Written during the Civil War, CUDJO'S CAVE mingles elements of propaganda with its historical setting and romantic theme. Because the novel displays deep sincerity, however, and a considerable degree of literary skill, it has enjoyed a popularity outlasting by many years the political issues which gave it birth. The book presents clearly and forcefully the problem of the rural population in Tennessee during that difficult time of decision at the beginning of the Civil War period. In that particular time and place the problem was peculiarly acute because Tennessee was a border state and its citizens had many reasons for indecision when faced by the realities of conflict between North and South. John Townsend Trowbridge, working close to actual history, dramatized effectively the guerrilla warfare fought among the people of Tennessee and Kentucky.
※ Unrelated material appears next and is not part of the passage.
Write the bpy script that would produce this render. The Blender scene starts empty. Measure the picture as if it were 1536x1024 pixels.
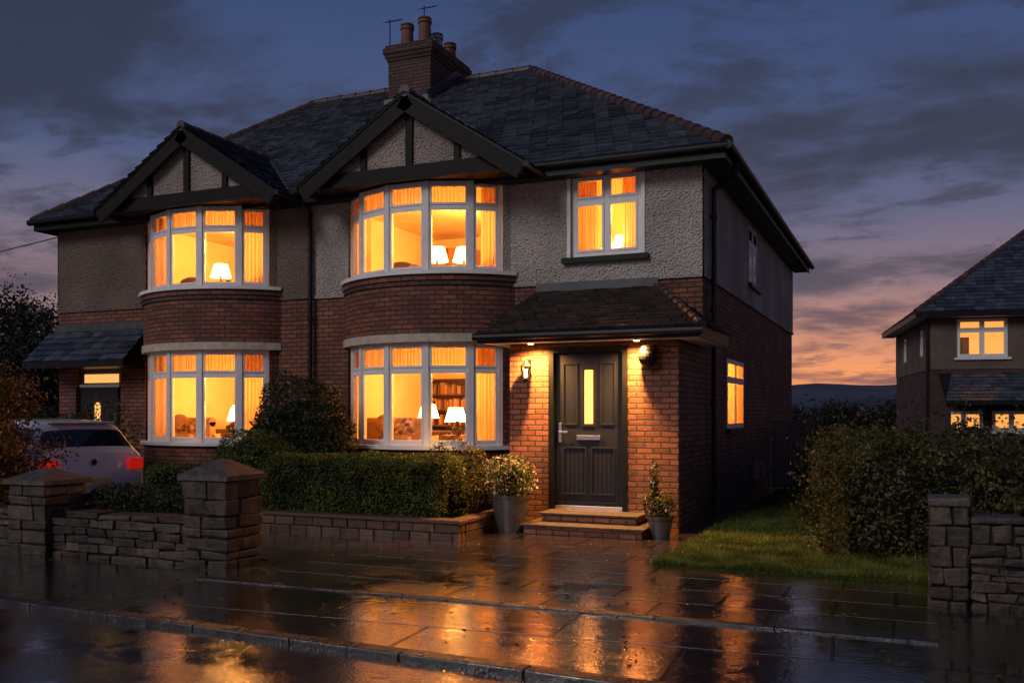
import bpy, math, random
import numpy as np
from mathutils import Vector, Matrix
random.seed(7); np.random.seed(7)
scene = bpy.context.scene
R = math.radians
# ------------------------------------------------------------------ materials
def new_mat(name):
    m = bpy.data.materials.new(name); m.use_nodes = True
    nt = m.node_tree; b = nt.nodes['Principled BSDF']
    return m, nt, b
def N(nt, t, **kw):
    n = nt.nodes.new(t)
    for k, v in kw.items():
        if k in n.inputs.keys(): n.inputs[k].default_value = v
        else: setattr(n, k, v)
    return n
def L(nt, a, b): nt.links.new(a, b)
def ramp(nt, stops):
    r = nt.nodes.new('ShaderNodeValToRGB'); e = r.color_ramp.elements
    while len(e) < len(stops): e.new(0.5)
    for i, (p, c) in enumerate(stops):
        e[i].position = p
        e[i].color = (c, c, c, 1) if isinstance(c, (int, float)) else (*c, 1)
    return r
def mixc(nt, fac, a, b, mode='MIX'):
    n = nt.nodes.new('ShaderNodeMix'); n.data_type = 'RGBA'; n.blend_type = mode
    for sock, v in ((n.inputs[0], fac), (n.inputs[6], a), (n.inputs[7], b)):
        if isinstance(v, bpy.types.NodeSocket): nt.links.new(v, sock)
        elif isinstance(v, (int, float)): sock.default_value = v if sock == n.inputs[0] else (v, v, v, 1)
        else: sock.default_value = (*v, 1)
    return n.outputs[2]
def math_(nt, op, a, b=None, clamp=False):
    n = nt.nodes.new('ShaderNodeMath'); n.operation = op; n.use_clamp = clamp
    for i, v in enumerate((a, b)):
        if v is None: continue
        if isinstance(v, (int, float)): n.inputs[i].default_value = v
        else: nt.links.new(v, n.inputs[i])
    return n.outputs[0]
def simple(name, col, rough=.5, metal=0, nscale=0, var=.25, bump=0, bdist=.005, island=0, coat=0, spec=.5):
    m, nt, b = new_mat(name)
    b.inputs['Base Color'].default_value = (*col, 1); b.inputs['Roughness'].default_value = rough
    b.inputs['Metallic'].default_value = metal; b.inputs['Coat Weight'].default_value = coat
    b.inputs['Specular IOR Level'].default_value = spec
    c = None
    if nscale:
        tc = N(nt, 'ShaderNodeTexCoord'); n = N(nt, 'ShaderNodeTexNoise', Scale=nscale, Detail=8.0, Roughness=.6)
        L(nt, tc.outputs['Object'], n.inputs['Vector'])
        r = ramp(nt, [(.3, 1 - var), (.7, 1 + var)]); L(nt, n.outputs['Fac'], r.inputs[0])
        c = mixc(nt, 1.0, col, r.outputs[0], 'MULTIPLY')
        if bump:
            bp = N(nt, 'ShaderNodeBump', Strength=bump, Distance=bdist); L(nt, n.outputs['Fac'], bp.inputs['Height']); L(nt, bp.outputs[0], b.inputs['Normal'])
    if island:
        g = N(nt, 'ShaderNodeNewGeometry'); r2 = ramp(nt, [(0, 1 - island), (1, 1 + island)]); L(nt, g.outputs['Random Per Island'], r2.inputs[0])
        c = mixc(nt, 1.0, c if c else col, r2.outputs[0], 'MULTIPLY')
    if c: L(nt, c, b.inputs['Base Color'])
    return m
def brick_mat(name, c1, c2, mortar, w=.225, h=.075, rough=.75):
    m, nt, b = new_mat(name)
    uv = N(nt, 'ShaderNodeUVMap')
    nz = N(nt, 'ShaderNodeTexNoise', Scale=7.0, Detail=4.0); L(nt, uv.outputs[0], nz.inputs['Vector'])
    ad = N(nt, 'ShaderNodeVectorMath', operation='MULTIPLY_ADD'); L(nt, nz.outputs['Color'], ad.inputs[0]); ad.inputs[1].default_value = (.014, .014, 0); L(nt, uv.outputs[0], ad.inputs[2])
    br = N(nt, 'ShaderNodeTexBrick'); L(nt, ad.outputs[0], br.inputs['Vector'])
    br.inputs['Scale'].default_value = 1; br.inputs['Brick Width'].default_value = w; br.inputs['Row Height'].default_value = h
    br.inputs['Mortar Size'].default_value = .0115; br.inputs['Mortar Smooth'].default_value = .35; br.inputs['Bias'].default_value = 0
    br.inputs['Color1'].default_value = (*c1, 1); br.inputs['Color2'].default_value = (*c2, 1); br.inputs['Mortar'].default_value = (*mortar, 1)
    n2 = N(nt, 'ShaderNodeTexNoise', Scale=38.0, Detail=8.0, Roughness=.7); L(nt, uv.outputs[0], n2.inputs['Vector'])
    n3 = N(nt, 'ShaderNodeTexNoise', Scale=1.3, Detail=4.0); L(nt, uv.outputs[0], n3.inputs['Vector'])
    r = ramp(nt, [(.3, .5), (.7, 1.45)]); L(nt, n2.outputs['Fac'], r.inputs[0])
    r3 = ramp(nt, [(.3, .65), (.7, 1.25)]); L(nt, n3.outputs['Fac'], r3.inputs[0])
    c = mixc(nt, 1.0, br.outputs['Color'], r.outputs[0], 'MULTIPLY'); c = mixc(nt, 1.0, c, r3.outputs[0], 'MULTIPLY')
    L(nt, c, b.inputs['Base Color'])
    hgt = math_(nt, 'ADD', math_(nt, 'SUBTRACT', 1.0, br.outputs['Fac']), math_(nt, 'MULTIPLY', n2.outputs['Fac'], .6))
    bp = N(nt, 'ShaderNodeBump', Strength=1.0, Distance=.02); L(nt, hgt, bp.inputs['Height']); L(nt, bp.outputs[0], b.inputs['Normal'])
    b.inputs['Roughness'].default_value = rough
    return m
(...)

At times, the plot comes close to melodrama, but the narrative strength and the skill of many characterizations manages to raise the action to a higher level. The villains in the tale are the least convincing characters; most of the time, they are no more than sketches, without depth or subtlety. No doubt many men committed such vile acts, but the reader is given no insight into their deeper instincts or motivations. Another flaw in the book is the dialogue, which is at times stilted and unrealistic. In particular, Old Toby's black dialect and Carl's German accent are both unconvincing, falling perilously close to stereotypes. Cudjo's speech and actions occasionally slip into stereotypical patterns as well.

Pomp, however, is a character at once noble and believable. Although on the surface he seems almost too perfect to be true, the reader comes to feel an affection for this extraordinary black man. The author penetrates Pomp's personality and creates in him one of the two best characters in the novel. Penn Hapgood, the Quaker schoolmaster, is the other character who lifts the book above the ordinary. The Abolitionist Penn is shown to be an idealist of subtle feelings and courage, a man willing to risk his life for what he believes. His speeches against the system combine propaganda with genuine emotion. He shows his wisdom when he declares that "education alone makes men free" and acknowledges that many white men might be considered slaves. Pomp's testimony to the joys of freedom, however precarious, is a moving and powerful statement. Throughout the long novel, Penn and Pomp stir the reader's interest and sympathies.